Dolce-amaro, il verdetto emesso dalle Sezioni unite civili della Corte di Cassazione sull’applicabilità delle norme del primo decreto sicurezza, quello del 2018 voluto dall’allora ministro dell’Interno Matteo Salvini. Allo stesso Viminale, che aveva portato davanti agli ermellini il ricorso contro tre casi di immigrati cui era stato concesso il permesso di soggiorno per motivi umanitari, le Sezioni unite hanno risposto, innanzitutto, che il decreto legge 113 del 4 ottobre 2018 non si applica retroattivamente ma al contempo, aggiungono i giudici dell’organo supremo della Cassazione, non è sufficiente essere inseriti nella società italiana dal punto di vista sociale ed economico, per ottenere il permesso di soggiorno per motivi umanitari.

La Corte ha chiarito che le norme contenute nel cosiddetto primo Decreto Salvini (tra le più incisive: l’abrogazione di fatto della protezione per motivi umanitari, la restrizione dei diritti di cittadinanza, del sistema di accoglienza e della protezione internazionale) non trovano «applicazione in relazione a domande di riconoscimento del permesso di soggiorno per motivi umanitari proposte prima dell’entrata in vigore (5 ottobre 2018) della nuova legge».

Perché, spiegano i giudici, «in tema di successione delle leggi nel tempo in materia di protezione umanitaria il diritto alla protezione, espressione di quello costituzionale di asilo, sorge al momento dell’ingresso in Italia in condizioni di vulnerabilità per rischio di compromissione dei diritti umani fondamentali e la domanda volta ad ottenere il relativo permesso attrae il regime normativo applicabile». Dunque, le domande pendenti all’entrata in vigore del Decreto sicurezza «saranno pertanto scrutinate sulla base della normativa esistente al momento della loro presentazione», anche se il permesso di soggiorno verrà poi rilasciato «per casi speciali», secondo la norma contenuta nell’articolo 1, comma 9, del decreto Salvini.

Contraddetto su questo punto il leader della Lega, però la Cassazione ha dato poi ragione a Salvini quando ha annullato i permessi di soggiorno concessi a due cittadini gambiani e a un bengalese, contro i quali si era opposto il Viminale.
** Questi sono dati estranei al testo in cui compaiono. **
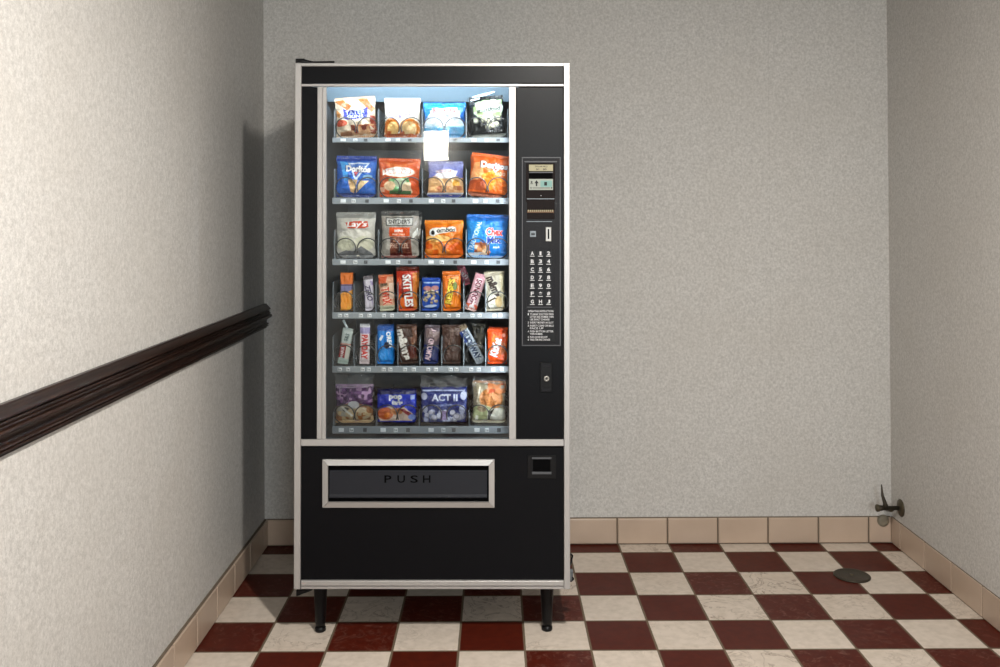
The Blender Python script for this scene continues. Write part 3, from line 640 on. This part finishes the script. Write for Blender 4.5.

Per le toghe del Palazzaccio, infatti, non basta esaminare il livello di integrazione del migrante. Per ottenere tali documenti occorre anche tenere in considerazione la «specifica compromissione» dei diritti umani nel Paese di origine del richiedente.

«Sui permessi umanitari aveva ragione la Lega – esulta Salvini – È la migliore risposta agli ultrà dei porti aperti e che vorrebbero cancellare i decreti sicurezza». E il pronunciamento della Cassazione in punta di legge si trasforma in uno slogan.